* Collected material *
◇ ◇ ◇ ◇ ◇ ◇ ◇

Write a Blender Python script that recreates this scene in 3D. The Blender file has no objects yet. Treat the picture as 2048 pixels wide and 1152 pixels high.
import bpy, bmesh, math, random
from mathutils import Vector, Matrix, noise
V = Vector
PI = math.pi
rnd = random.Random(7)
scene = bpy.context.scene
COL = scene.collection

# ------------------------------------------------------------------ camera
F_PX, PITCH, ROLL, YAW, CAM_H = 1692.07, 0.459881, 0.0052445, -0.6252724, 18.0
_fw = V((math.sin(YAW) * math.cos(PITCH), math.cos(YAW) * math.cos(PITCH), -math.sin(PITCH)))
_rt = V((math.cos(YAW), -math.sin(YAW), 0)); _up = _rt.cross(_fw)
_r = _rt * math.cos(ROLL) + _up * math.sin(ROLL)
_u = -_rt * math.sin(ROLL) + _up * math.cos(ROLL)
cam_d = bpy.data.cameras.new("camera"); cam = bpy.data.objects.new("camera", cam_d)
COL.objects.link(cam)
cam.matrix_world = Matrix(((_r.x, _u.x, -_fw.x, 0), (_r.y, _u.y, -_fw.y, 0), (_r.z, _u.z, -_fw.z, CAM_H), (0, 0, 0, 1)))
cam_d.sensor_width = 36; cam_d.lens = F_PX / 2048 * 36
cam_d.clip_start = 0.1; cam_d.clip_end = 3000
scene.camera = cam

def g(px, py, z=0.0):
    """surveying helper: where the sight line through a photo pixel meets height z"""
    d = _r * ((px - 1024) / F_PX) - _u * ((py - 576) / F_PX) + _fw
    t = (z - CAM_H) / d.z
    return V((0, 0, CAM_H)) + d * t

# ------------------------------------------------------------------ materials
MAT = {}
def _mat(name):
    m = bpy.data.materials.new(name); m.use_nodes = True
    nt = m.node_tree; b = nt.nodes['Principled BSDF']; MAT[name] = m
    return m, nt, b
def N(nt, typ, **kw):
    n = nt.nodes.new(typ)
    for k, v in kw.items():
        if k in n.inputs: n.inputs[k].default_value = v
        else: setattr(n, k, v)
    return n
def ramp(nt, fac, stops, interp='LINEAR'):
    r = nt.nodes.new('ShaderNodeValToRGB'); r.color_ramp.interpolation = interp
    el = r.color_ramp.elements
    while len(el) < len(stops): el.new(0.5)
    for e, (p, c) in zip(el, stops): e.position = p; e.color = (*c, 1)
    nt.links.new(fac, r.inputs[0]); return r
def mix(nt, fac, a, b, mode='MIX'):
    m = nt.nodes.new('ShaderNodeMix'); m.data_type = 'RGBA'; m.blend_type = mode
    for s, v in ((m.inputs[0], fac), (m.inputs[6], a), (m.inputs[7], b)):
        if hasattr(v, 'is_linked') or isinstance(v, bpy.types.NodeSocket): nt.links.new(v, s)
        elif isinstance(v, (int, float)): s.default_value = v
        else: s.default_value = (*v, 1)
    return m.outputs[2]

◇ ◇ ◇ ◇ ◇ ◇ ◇

* Task to complete *
Starting at the first line of the material above, reproduce each line exactly up to and including the line with "COL = scene.collection".

* Written solution *
Write a Blender Python script that recreates this scene in 3D. The Blender file has no objects yet. Treat the picture as 2048 pixels wide and 1152 pixels high.
import bpy, bmesh, math, random
from mathutils import Vector, Matrix, noise
V = Vector
PI = math.pi
rnd = random.Random(7)
scene = bpy.context.scene
COL = scene.collection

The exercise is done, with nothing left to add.